■ WHAT YOU HAVE TO DO:
What is the count of lines in the listing below that hold the string "from"? Reply with that number alone.
########
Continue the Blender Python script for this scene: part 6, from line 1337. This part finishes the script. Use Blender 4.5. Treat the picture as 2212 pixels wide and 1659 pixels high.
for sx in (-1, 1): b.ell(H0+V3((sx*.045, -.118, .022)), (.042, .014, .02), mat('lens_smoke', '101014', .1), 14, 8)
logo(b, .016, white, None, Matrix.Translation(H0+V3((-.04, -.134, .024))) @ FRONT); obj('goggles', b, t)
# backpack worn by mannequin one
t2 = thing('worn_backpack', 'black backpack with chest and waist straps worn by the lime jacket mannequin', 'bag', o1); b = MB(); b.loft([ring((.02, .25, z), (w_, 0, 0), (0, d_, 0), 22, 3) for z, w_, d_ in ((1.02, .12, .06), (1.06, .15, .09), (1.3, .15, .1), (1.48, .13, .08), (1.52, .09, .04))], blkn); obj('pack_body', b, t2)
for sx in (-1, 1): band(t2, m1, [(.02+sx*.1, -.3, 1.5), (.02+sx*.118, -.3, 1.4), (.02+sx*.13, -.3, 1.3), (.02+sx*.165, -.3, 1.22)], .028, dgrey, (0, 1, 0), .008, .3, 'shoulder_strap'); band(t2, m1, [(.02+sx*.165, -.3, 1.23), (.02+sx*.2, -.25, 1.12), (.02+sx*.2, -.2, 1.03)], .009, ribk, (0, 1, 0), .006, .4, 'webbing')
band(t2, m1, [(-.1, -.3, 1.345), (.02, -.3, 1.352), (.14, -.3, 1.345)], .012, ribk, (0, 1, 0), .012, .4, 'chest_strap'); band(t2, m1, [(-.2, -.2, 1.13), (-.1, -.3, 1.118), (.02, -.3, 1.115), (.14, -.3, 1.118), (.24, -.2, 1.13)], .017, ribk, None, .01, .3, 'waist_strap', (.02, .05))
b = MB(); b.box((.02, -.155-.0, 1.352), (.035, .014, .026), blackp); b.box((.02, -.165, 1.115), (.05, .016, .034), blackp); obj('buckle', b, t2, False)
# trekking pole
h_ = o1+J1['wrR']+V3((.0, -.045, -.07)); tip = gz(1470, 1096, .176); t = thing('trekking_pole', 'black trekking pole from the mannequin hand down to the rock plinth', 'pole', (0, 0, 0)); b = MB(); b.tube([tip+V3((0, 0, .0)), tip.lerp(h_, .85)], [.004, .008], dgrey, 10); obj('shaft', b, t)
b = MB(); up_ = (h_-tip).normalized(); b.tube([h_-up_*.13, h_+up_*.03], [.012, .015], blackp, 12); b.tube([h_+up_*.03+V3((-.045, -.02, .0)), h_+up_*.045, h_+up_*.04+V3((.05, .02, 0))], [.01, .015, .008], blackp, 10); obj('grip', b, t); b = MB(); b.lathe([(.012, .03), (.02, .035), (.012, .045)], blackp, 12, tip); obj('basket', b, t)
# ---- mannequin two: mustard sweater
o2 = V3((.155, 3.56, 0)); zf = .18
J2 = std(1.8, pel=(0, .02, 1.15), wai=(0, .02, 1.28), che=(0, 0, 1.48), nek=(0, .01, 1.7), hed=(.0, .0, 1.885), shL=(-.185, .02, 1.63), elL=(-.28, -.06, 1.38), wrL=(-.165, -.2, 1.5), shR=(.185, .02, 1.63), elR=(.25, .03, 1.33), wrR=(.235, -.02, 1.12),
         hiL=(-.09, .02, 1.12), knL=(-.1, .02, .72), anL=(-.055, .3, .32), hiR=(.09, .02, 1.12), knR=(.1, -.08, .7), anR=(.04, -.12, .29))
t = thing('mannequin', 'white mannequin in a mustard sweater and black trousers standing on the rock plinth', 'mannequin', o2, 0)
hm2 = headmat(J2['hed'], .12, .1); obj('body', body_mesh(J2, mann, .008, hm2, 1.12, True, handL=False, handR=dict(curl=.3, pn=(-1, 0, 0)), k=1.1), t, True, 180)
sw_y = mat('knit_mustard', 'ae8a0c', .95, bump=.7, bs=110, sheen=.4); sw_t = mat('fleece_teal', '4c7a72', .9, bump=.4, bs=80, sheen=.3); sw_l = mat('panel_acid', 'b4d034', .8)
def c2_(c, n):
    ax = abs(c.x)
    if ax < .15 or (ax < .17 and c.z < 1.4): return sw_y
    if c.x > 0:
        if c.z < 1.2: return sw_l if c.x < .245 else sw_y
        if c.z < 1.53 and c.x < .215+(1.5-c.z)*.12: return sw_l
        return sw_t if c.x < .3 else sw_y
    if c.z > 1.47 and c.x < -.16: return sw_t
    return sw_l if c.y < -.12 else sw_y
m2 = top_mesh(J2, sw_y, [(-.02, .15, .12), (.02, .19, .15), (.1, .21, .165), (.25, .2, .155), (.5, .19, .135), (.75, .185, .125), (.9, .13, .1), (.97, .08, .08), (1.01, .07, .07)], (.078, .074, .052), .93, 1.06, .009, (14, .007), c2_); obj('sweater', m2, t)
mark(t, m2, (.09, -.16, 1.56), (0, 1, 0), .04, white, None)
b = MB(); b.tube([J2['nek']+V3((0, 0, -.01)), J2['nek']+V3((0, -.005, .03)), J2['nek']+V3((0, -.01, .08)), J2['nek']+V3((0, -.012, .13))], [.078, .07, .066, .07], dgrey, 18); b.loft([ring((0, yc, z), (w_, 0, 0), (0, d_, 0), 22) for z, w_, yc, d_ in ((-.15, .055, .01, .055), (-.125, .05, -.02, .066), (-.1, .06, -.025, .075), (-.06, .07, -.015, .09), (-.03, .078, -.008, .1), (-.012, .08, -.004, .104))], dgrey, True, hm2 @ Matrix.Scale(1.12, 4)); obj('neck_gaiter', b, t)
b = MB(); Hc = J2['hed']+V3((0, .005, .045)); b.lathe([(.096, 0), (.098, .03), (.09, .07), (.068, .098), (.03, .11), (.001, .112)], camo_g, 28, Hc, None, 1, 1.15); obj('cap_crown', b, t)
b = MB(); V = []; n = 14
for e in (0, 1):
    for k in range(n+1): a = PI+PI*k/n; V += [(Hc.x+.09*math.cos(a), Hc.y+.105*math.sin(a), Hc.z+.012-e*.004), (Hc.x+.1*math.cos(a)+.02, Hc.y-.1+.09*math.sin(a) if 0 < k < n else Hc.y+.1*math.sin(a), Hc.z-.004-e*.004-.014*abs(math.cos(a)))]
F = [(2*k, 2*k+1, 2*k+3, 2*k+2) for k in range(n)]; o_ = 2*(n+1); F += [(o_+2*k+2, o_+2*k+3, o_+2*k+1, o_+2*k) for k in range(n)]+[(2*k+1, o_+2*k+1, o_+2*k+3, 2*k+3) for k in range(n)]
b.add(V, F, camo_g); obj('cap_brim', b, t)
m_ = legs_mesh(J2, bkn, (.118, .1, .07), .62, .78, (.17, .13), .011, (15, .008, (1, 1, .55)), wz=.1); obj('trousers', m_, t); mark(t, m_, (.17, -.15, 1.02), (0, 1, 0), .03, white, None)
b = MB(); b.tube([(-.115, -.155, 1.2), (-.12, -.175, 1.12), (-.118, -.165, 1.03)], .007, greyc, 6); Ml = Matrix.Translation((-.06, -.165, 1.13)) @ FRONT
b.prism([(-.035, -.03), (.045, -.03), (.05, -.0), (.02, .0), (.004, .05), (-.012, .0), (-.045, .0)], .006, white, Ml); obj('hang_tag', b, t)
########
■ REPLY TO THE TASK:
2